Much of the satire published in the British magazine Private Eye is unintelligible to anyone not familiar with the vagaries and scandals of British public life and politics, but sufficiently stinging to provoke incessant lawsuits under Britain's particularly tricky libel laws --- but not physical assaults on the magazine's staff. I don't know of any murderous attacks on Luis Buñuel after he satirized The Last Supper as a beggars' banquet in his 1961 film "Viridiana," although the movie was denounced by the Vatican and banned in Franco's Spain.

Two French sociologists examined Charlie Hebdo's 523 covers over the past ten years and found that 336 took aim at politics, 85 were concerned with social and economic issues, 42 zeroed in on media celebrities and only 38 (that is seven percent) focused on religion, out of which 21 tweaked Catholicism, 10 dealt with several religions -- including Judaism -- together and seven were focused on Islam. Twenty-two covers were directed at a mix of subjects.

Charlie Hebdo's many and varied targets over the years certainly have included one particularly "marginalized" (to borrow the dissenting writers' word) group, comprised of homegrown or imported Islamist terrorists.

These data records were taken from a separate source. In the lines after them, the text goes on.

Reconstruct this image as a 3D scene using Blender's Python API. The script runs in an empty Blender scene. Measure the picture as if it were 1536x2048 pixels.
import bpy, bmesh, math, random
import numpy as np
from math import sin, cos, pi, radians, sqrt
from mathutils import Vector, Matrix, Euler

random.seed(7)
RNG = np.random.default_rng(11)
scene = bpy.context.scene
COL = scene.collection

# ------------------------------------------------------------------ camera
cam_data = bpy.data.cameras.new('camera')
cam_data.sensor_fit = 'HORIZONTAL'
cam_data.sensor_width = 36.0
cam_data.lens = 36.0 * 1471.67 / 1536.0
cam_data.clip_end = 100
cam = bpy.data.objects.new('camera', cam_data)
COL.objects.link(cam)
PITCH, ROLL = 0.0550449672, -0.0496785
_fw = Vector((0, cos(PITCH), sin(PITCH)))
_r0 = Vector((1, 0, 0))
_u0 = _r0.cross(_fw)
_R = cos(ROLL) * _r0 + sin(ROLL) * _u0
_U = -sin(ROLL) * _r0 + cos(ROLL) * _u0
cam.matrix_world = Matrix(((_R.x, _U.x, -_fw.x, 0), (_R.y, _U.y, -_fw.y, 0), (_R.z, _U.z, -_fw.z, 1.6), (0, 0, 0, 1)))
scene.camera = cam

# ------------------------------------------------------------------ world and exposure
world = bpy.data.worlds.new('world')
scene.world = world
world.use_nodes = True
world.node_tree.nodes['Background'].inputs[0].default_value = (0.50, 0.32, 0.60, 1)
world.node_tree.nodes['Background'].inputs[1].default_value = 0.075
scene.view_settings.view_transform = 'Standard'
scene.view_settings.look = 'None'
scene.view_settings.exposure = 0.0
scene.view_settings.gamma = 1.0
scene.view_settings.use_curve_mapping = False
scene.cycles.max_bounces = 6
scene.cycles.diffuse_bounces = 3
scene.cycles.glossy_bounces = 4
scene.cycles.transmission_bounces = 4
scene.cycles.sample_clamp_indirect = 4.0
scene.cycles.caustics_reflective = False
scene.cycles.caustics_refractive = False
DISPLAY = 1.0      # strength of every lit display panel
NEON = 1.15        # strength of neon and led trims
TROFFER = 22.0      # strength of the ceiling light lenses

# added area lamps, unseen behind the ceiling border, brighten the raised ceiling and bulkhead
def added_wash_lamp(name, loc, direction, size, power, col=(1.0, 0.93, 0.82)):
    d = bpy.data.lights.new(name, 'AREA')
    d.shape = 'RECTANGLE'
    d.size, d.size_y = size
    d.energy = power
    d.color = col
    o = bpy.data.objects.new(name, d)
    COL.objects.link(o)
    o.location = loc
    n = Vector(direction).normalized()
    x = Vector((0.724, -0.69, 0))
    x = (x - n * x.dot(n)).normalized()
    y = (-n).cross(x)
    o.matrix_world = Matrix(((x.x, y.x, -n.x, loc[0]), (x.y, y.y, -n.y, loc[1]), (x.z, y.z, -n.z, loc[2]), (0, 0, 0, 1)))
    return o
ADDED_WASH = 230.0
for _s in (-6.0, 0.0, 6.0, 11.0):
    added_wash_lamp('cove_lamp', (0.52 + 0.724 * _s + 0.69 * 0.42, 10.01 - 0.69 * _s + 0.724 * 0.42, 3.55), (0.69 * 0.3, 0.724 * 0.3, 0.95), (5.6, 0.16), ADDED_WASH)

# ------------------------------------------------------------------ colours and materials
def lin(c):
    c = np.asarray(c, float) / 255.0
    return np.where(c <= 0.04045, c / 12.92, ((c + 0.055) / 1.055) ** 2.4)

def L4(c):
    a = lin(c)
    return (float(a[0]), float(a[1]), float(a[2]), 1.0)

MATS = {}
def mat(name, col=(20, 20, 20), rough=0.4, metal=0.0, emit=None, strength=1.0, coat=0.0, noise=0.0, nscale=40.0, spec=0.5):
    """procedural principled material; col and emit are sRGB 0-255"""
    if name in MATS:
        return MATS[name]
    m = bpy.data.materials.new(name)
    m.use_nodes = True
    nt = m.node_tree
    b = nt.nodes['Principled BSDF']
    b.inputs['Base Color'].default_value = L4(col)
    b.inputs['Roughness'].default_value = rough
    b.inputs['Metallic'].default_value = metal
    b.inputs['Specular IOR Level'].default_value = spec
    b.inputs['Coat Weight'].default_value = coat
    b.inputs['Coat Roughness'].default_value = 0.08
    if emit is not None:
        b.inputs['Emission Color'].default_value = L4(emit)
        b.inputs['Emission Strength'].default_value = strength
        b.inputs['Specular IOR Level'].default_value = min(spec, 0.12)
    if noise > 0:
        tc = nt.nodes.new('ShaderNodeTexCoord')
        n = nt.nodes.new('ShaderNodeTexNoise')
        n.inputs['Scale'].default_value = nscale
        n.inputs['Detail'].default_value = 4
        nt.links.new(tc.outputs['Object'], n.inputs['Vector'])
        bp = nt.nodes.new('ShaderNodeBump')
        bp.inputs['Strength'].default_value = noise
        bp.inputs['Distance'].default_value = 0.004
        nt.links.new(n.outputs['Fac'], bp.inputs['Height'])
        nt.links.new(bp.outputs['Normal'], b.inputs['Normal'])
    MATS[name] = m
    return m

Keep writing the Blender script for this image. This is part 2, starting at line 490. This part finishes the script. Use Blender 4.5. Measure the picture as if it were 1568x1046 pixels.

In societies where freedom of expression is the norm, should this group be exempt from criticism because it responds with extreme violence to silence its detractors?

Censorship and self-censorship, wherever in the world they may occur, are forms of public and private complicity with those who practice intolerance and aggression against writers, journalists, publishers and bloggers.

As the object of repeated death threats during my PEN presidency, I can testify from personal experience that in times of violence, solidarity among writers is paramount.